За эти дни я выделил для себя пару особенно ярких закономерностей, отражающих всю систему, с которой мы столкнулись после своего задержания. Абсолютное большинство сотрудников полиции и других «винтиков» этой системы, от судий до фельдшеров — мало того что не видят в протестующих людей, но и стараются максимально доступно выразить свое отношение к ним путем избиений, угроз, психологического давления, унижений, пыток, создавая бесчеловечные условия содержания, не давая матрасы или пищу, просто из ненависти обваривая в кипятке чужой телефон или выкуривая все электронные сигареты задержанных.
Вторым характерным явлением было то, что все они постоянно лгали, и делали это зачастую без какой-либо цели. Даже в таких мелочах, как ответ на вопрос задержанного, когда будет возможность позвонить матери. Слово офицера полиции не просто не стоит ничего, оно имеет отрицательную стоимость — никогда не верьте ни одному человеку, являющемуся частью этой системы. Для абсолютного большинства из них не существует ни человечности, ни чести, ни совести, ни сострадания.

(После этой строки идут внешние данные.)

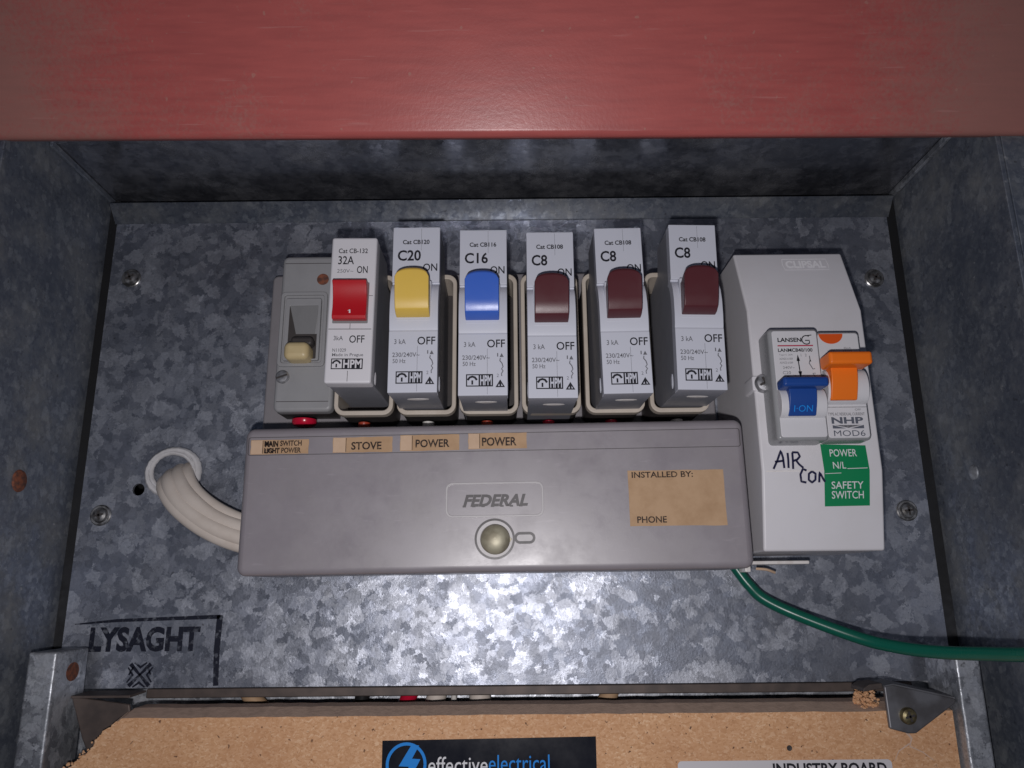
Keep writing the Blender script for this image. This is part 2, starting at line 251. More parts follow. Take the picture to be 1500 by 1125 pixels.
# ------------------------------------------------------------------ mesh builder
def rrect(x0, x1, z0, z1, r, n=5):
    r = max(0.02, min(r, (x1 - x0) / 2 - 0.01, (z1 - z0) / 2 - 0.01)); out = []
    for cx, cz, a0 in ((x1 - r, z1 - r, 0), (x0 + r, z1 - r, 90), (x0 + r, z0 + r, 180), (x1 - r, z0 + r, 270)):
        for k in range(n + 1):
            a = math.radians(a0 + 90 * k / n); out.append((cx + r * math.cos(a), cz + r * math.sin(a)))
    return out
class MB:
    def __init__(s, org=(0, 0, 0)): s.v = []; s.f = []; s.org = org
    def add(s, vs_, fs, m=0):
        o = len(s.v); s.v += [tuple(p) for p in vs_]; s.f += [([i + o for i in q], m) for q in fs]; return s
    def loops(s, rings, m=0, cap0=True, cap1=True, closed=True):
        n = len(rings[0]); vv = [p for r in rings for p in r]; ff = []
        for k in range(len(rings) - 1):
            for i in range(n if closed else n - 1):
                j = (i + 1) % n; ff.append((k * n + i, k * n + j, (k + 1) * n + j, (k + 1) * n + i))
        if cap0: ff.append(tuple(range(n))[::-1])
        if cap1: ff.append(tuple(range((len(rings) - 1) * n, len(rings) * n)))
        return s.add(vv, ff, m)
    def box(s, x0, x1, z0, z1, h0, h1, m=0):
        return s.loops([[(x0, z0, h), (x1, z0, h), (x1, z1, h), (x0, z1, h)] for h in (h0, h1)], m)
    def rbox(s, x0, x1, z0, z1, h0, h1, rc=1, re=0.5, m=0, n=5, e=4):
        rings = [[(x, z, h0) for x, z in rrect(x0, x1, z0, z1, rc, n)]]
        for k in range(e + 1):
            a = math.pi / 2 * k / e; i = re * (1 - math.cos(a)); h = h1 - re + re * math.sin(a)
            rings.append([(x, z, h) for x, z in rrect(x0 + i, x1 - i, z0 + i, z1 - i, rc - i, n)])
        return s.loops(rings, m)
    def frame(s, o, i, h0, h1, m=0, inner=None):
        """ring between two outlines with the same number of points; o, i are (x0, x1, z0, z1, r)"""
        O, I = rrect(*o), rrect(*i)
        return s.loops([[(x, z, h0) for x, z in O], [(x, z, h1) for x, z in O], [(x, z, h1) for x, z in I], [(x, z, h0 if inner is None else inner) for x, z in I]], m, False, False)
    def prof(s, pr, x0, x1, m=0):
        """closed (h, z) profile swept along X"""
        return s.loops([[(x, z, h) for h, z in pr] for x in (x0, x1)], m)
    def outline(s, pts, h0, h1, m=0):
        return s.loops([[(x, z, h) for x, z in pts] for h in (h0, h1)], m)
    def flat(s, pts, h, m=0):
        f = h if callable(h) else (lambda x, z: h)
        return s.add([(x, z, f(x, z)) for x, z in pts], [tuple(range(len(pts)))], m)
    def line(s, pts, wd, h, m=0):
        """printed stroke along a polyline"""
        f = h if callable(h) else (lambda x, z: h); n = len(pts); L = []; R = []
        for k, p in enumerate(pts):
            a = pts[max(k - 1, 0)]; b = pts[min(k + 1, n - 1)]; d = Vector((b[0] - a[0], b[1] - a[1])); d.normalize()
            ww = wd[k] if isinstance(wd, (list, tuple)) else wd
            L.append((p[0] - d.y * ww / 2, p[1] + d.x * ww / 2)); R.append((p[0] + d.y * ww / 2, p[1] - d.x * ww / 2))
        vv = [(x, z, f(x, z)) for x, z in L + R]
        return s.add(vv, [(k, k + 1, n + k + 1, n + k) for k in range(n - 1)], m)
    def disc(s, cx, cz, prof, m=0, n=28, sx=1, sz=1):
        """lathe about the axis that leaves the plate; prof is [(radius, h), ...]"""
        rings = [[(cx + sx * r * math.cos(2 * math.pi * k / n), cz + sz * r * math.sin(2 * math.pi * k / n), h) for k in range(n)] for r, h in prof]
        return s.loops(rings, m)
    def tube(s, pts, r, m=0, n=14, flat=1.0, sub=6, cap=True):
        P = [Vector(p) for p in pts]; Q = []
        for k in range(len(P) - 1):
            a, b, c, d = P[max(k - 1, 0)], P[k], P[k + 1], P[min(k + 2, len(P) - 1)]
            for j in range(sub):
                u = j / sub
                Q.append(0.5 * ((2 * b) + (c - a) * u + (2 * a - 5 * b + 4 * c - d) * u * u + (3 * b - a - 3 * c + d) * u ** 3))
        Q.append(P[-1]); rings = []; up = Vector((0, 0, 1))
        for k, q in enumerate(Q):
            t = (Q[min(k + 1, len(Q) - 1)] - Q[max(k - 1, 0)]).normalized()
            x = up - t * up.dot(t)
            if x.length < 1e-4: x = Vector((1, 0, 0)) - t * t.x
            x.normalize(); y = t.cross(x); up = x if k else up
            rr = r(k / (len(Q) - 1)) if callable(r) else r
            rings.append([tuple(q + y * rr * math.cos(2 * math.pi * i / n) + x * rr * flat * math.sin(2 * math.pi * i / n)) for i in range(n)])
        return s.loops(rings, m, cap, cap)
    def text(s, body, x0, x1, z0, z1, h, m=0, bold=0.0, shear=0.0, rot=0.0):
        """lettering fitted to a box on the surface h"""
        cu = bpy.data.curves.new('t', 'FONT'); cu.body = body; cu.size = 1; cu.offset = bold; cu.shear = shear; cu.resolution_u = 3
        cu.fill_mode = 'FRONT'
        ob = bpy.data.objects.new('t', cu); C.objects.link(ob)
        me = bpy.data.meshes.new_from_object(ob.evaluated_get(bpy.context.evaluated_depsgraph_get()))
        xs = [v.co.x for v in me.vertices]; ys = [v.co.y for v in me.vertices]
        f = h if callable(h) else (lambda x, z: h)
        ax, bx, ay, by = min(xs), max(xs), min(ys), max(ys); cx, cz = (x0 + x1) / 2, (z0 + z1) / 2; cr, sr = math.cos(rot), math.sin(rot)
        vv = []
        for v in me.vertices:
            x = (v.co.x - ax) / (bx - ax) * (x1 - x0) + x0 - cx; z = (v.co.y - ay) / (by - ay) * (z1 - z0) + z0 - cz
            x, z = cx + x * cr - z * sr, cz + x * sr + z * cr; vv.append((x, z, f(x, z)))
        s.add(vv, [tuple(p.vertices) for p in me.polygons], m)
        bpy.data.objects.remove(ob); bpy.data.curves.remove(cu); bpy.data.meshes.remove(me)
        return s
    def build(s, name, mats, parent=None, bevel=0, seg=3, angle=35, smooth=True, recalc=True):
        ox, oz, oh = s.org
        me = bpy.data.meshes.new(name)
        me.from_pydata([((x - ox) * S, -(h - oh) * S, (z - oz) * S) for x, z, h in s.v], [], [q for q, _ in s.f])
        for p, (_, mi) in zip(me.polygons, s.f): p.material_index = mi
        for k in (mats if isinstance(mats, (list, tuple)) else [mats]): me.materials.append(M[k])
        bm = bmesh.new(); bm.from_mesh(me)
        if recalc: bmesh.ops.recalc_face_normals(bm, faces=bm.faces)
        else:
            for f in bm.faces:
                f.normal_update()
                if f.normal.y > 0: f.normal_flip()
        bm.to_mesh(me); bm.free()
        if smooth:
            for p in me.polygons: p.use_smooth = len(p.vertices) <= 4
            me.set_sharp_from_angle(angle=math.radians(angle))
            for p in me.polygons:
                if len(p.vertices) > 4: p.use_smooth = False
        ob = bpy.data.objects.new(name, me); C.objects.link(ob); ob.parent = parent
        if parent is None: ob.location = (ox * S, -oh * S, oz * S)
        if bevel:
            b = ob.modifiers.new('bevel', 'BEVEL'); b.width = bevel * S; b.segments = seg; b.limit_method = 'ANGLE'; b.angle_limit = math.radians(30)
            b.harden_normals = True
        return ob
def thing(name, label, cat, at=(0, 0, 0), group=None):
    o = bpy.data.objects.new(name, None); C.objects.link(o); o.empty_display_size = 0.01
    o.location = (at[0] * S, -at[2] * S, at[1] * S); o['label'] = label; o['category'] = cat
    if group: o['group'] = group
    return o
def tag(o, label, cat, group=None):
    o['label'] = label; o['category'] = cat
    if group: o['group'] = group
    return o
def dup(root, label):
    r = root.copy(); C.objects.link(r); r['label'] = label
    for ch in list(root.children):
        c = ch.copy(); C.objects.link(c); c.parent = r
        for g in list(ch.children):
            d = g.copy(); C.objects.link(d); d.parent = c
    return r
def jag(a, b, n, amp):
    """ragged line of points from a to b"""
    return [(a[0] + (b[0] - a[0]) * k / n + random.uniform(-amp, amp), a[1] + (b[1] - a[1]) * k / n + random.uniform(-amp, amp)) for k in range(1, n)]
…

В то же время эти шесть суток наглядно мне показали, что наша сила и правда в страхе за близких и дорогих нам людей, за наших друзей, за единомышленников, за товарищей по несчастью. Не только мы с Аглаей, но и абсолютно все ребята в нашем автозаке так или иначе морально поддерживали друг друга, просто за счет эмпатии и чувства единения перед оскалом тоталитаризма, в моменты, когда пережитые испытания становились предметом многочисленных шуток, и через смех каждый переваривал этот негативный опыт. Эти связи между людьми крепче любой сцепки и неподвластны ни одной дубинке, а значит рано или поздно Россия будет свободной.